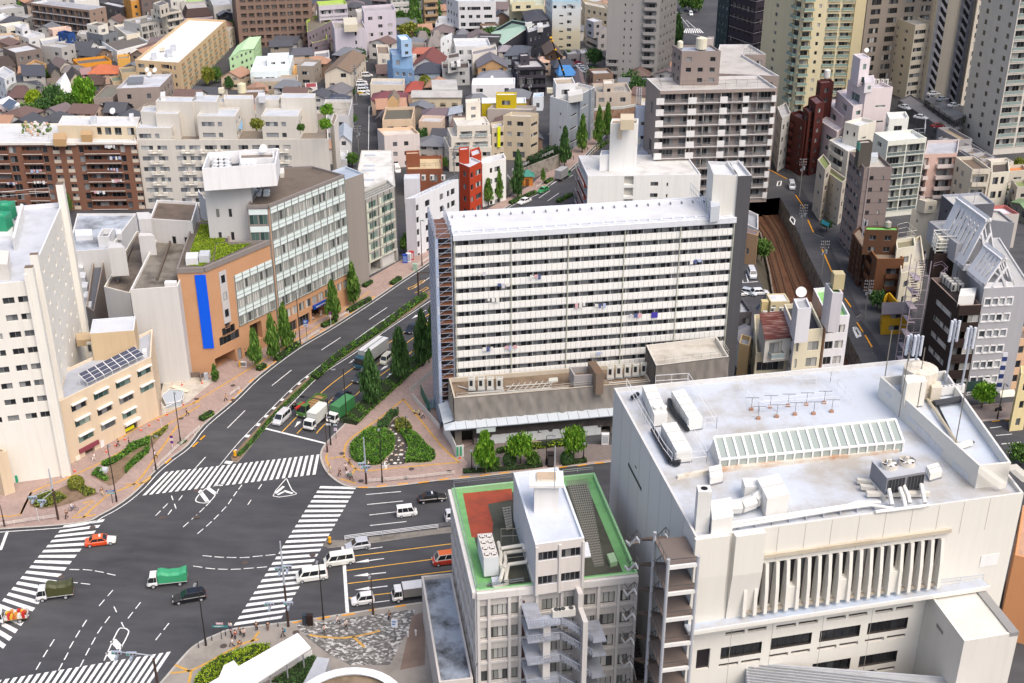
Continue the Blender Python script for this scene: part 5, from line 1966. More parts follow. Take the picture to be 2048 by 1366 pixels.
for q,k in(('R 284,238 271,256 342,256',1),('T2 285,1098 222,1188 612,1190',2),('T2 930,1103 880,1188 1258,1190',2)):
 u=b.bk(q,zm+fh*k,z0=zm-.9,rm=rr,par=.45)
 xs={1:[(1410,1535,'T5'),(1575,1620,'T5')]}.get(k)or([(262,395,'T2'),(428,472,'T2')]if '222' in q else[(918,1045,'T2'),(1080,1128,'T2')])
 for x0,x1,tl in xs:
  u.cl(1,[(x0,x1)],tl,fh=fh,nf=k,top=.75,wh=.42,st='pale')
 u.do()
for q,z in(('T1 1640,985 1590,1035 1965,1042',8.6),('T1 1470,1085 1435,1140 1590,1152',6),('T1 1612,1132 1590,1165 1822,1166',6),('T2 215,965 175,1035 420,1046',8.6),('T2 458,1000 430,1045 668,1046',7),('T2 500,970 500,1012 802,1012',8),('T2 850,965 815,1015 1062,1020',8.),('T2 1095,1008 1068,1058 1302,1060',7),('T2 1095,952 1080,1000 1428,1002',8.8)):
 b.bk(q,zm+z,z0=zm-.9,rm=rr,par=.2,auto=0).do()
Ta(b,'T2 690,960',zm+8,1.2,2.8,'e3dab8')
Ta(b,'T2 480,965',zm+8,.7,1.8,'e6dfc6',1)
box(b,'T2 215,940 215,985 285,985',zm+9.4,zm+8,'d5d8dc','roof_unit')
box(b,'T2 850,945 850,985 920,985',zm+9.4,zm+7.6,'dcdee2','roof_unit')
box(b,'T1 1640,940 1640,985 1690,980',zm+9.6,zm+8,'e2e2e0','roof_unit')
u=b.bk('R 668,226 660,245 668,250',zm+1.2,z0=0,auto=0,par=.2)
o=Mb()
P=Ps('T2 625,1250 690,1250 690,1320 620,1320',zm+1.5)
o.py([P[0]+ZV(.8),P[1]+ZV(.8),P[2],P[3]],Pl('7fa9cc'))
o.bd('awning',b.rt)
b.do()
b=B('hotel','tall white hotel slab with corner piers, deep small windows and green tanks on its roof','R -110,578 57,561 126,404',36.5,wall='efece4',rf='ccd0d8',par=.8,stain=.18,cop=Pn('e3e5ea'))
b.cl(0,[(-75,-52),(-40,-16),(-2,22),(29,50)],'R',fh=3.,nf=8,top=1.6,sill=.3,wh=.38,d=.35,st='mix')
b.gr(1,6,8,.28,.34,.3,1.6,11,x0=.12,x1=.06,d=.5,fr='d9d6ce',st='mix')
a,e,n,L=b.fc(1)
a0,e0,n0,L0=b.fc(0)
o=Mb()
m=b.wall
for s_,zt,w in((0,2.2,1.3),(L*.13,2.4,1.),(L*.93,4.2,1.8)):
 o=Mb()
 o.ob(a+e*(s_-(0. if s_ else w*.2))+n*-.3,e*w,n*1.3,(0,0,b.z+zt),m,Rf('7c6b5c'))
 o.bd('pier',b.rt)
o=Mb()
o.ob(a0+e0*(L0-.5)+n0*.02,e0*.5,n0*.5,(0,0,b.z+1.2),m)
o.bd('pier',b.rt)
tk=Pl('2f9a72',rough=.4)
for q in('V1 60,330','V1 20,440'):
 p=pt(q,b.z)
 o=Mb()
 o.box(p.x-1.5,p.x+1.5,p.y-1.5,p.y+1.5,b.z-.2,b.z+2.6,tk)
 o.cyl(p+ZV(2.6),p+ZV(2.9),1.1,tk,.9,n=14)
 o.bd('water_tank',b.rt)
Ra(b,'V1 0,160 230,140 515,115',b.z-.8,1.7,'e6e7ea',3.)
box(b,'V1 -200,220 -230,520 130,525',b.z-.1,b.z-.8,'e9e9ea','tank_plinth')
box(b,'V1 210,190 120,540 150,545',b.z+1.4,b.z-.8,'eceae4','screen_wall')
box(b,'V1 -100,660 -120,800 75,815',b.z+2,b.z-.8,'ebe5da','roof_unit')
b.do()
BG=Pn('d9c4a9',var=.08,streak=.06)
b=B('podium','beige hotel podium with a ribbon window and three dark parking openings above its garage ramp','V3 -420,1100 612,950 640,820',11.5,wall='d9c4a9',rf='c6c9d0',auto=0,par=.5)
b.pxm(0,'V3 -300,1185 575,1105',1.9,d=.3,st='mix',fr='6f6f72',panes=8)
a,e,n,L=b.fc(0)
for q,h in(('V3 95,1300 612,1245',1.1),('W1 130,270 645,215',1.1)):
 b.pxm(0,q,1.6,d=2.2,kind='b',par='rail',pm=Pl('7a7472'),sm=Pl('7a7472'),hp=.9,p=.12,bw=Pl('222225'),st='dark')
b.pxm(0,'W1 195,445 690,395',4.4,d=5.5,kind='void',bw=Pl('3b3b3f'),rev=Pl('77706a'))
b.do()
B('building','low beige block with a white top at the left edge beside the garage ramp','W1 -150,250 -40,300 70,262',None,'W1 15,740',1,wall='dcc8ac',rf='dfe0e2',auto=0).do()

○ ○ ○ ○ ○

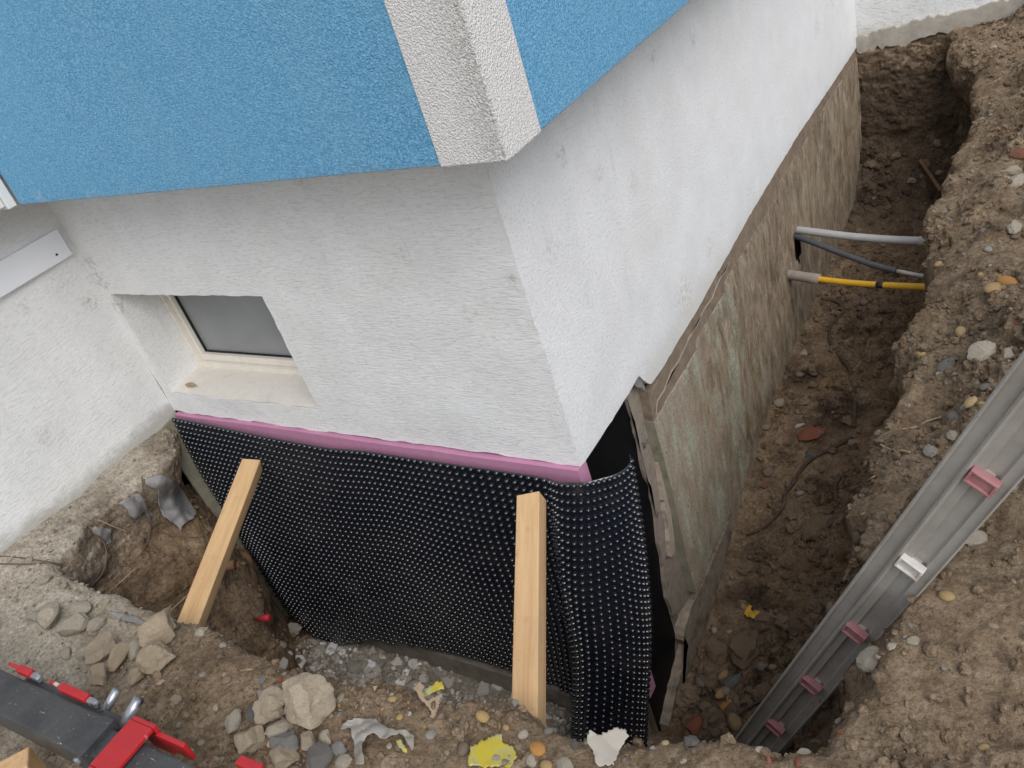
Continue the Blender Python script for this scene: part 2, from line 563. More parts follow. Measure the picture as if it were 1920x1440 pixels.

○ ○ ○ ○ ○

WHAT IS BEING ASKED: Check every line in the material above for the string "picture", then give only the number of lines that have it.

RESPONSE: 2